No están descartadas entonces repetidas alusiones acerca de la posibilidad de una guerra civil en USA, cada vez más presentes en la voz de periodistas y políticos. Sirvan estas palabras del expresidente Jimmy Carter publicadas en The New York Times el pasado 6 de enero como prueba de ello: “Nuestra gran nación se está tambaleando al borde de un abismo cada vez mayor. Si no se toman medidas inmediatas, corremos el riesgo real de enfrentar un conflicto civil y de perder nuestra preciada democracia”.
A 169 años del natalicio del Apóstol, este 28 de enero, aparece como deber inexcusable de historiadores y cronistas sacar a colación tema tan trascendental como inminente, porque, al decir de José Martí, “es preciso que se sepa en nuestra América la verdad de los Estados Unidos”.

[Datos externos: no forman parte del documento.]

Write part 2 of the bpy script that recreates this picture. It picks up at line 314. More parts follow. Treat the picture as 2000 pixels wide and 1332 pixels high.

La perspectiva marxista entiende el imperialismo no esencialmente como una forma de dominación política, sino como un mecanismo de división internacional del capital y el trabajo, por el que la propiedad del capital, la gestión, el trabajo de mayor cualificación y la mayor parte del consumo se concentran en los países «centrales»; mientras que en los países «periféricos», que aportan el trabajo de menor cualificación y los recursos naturales, sufren un intercambio desigual que conduce a la explotación y el empobrecimiento. En politología también se emplea la nomenclatura «norte-sur» para esta forma de relación.
Marti antiperialista ? Solo ante los ojos de los comunistas empezando por Mella y Baliño que fueron los primeros que sembraron la semilla de la miseria comunista en Cuba
Sería interesante ver un artículo hablando además de lo antiimperialista, lo anticomunista que era…. creo que para decirse martiano hay que estudiar su obra completa, no solo lo que conviene. Saludos
Mire, Juan Ernesto, está más que probado que Martí fue un latinoamericanista pleno, un patriota independentista, un humanista en todo el sentido de la palabra y un antimperialista militante que dedicó su vida a tratar de impedir con la independencia de Cuba que cayeran los Estados Unidos con esa fuerzas más sobre nuestras tierras de América. Pero por ninguna parte aparece que fuera anticomunista, lo que solo deducen algunos mal intencionados por ciertas expresiones suyas sacadas de contexto acerca de lo que pensaba de la propiedad y de los sistemas totalitarios de gobierno, porque, Juaner, realmente, en la época en que a Martí le tocó vivir el comunismo no existía como sistema y solo era una serie de tesis, artículos y propuestas de Marx, Engels y otros teóricos, ya que Lenin surge algun tiempo después a la palestra.
El imperio no cejara en el empeño de destruir a Cuba.Ojala algunos cuadros cubanos no intenten convencernos de lo contrario.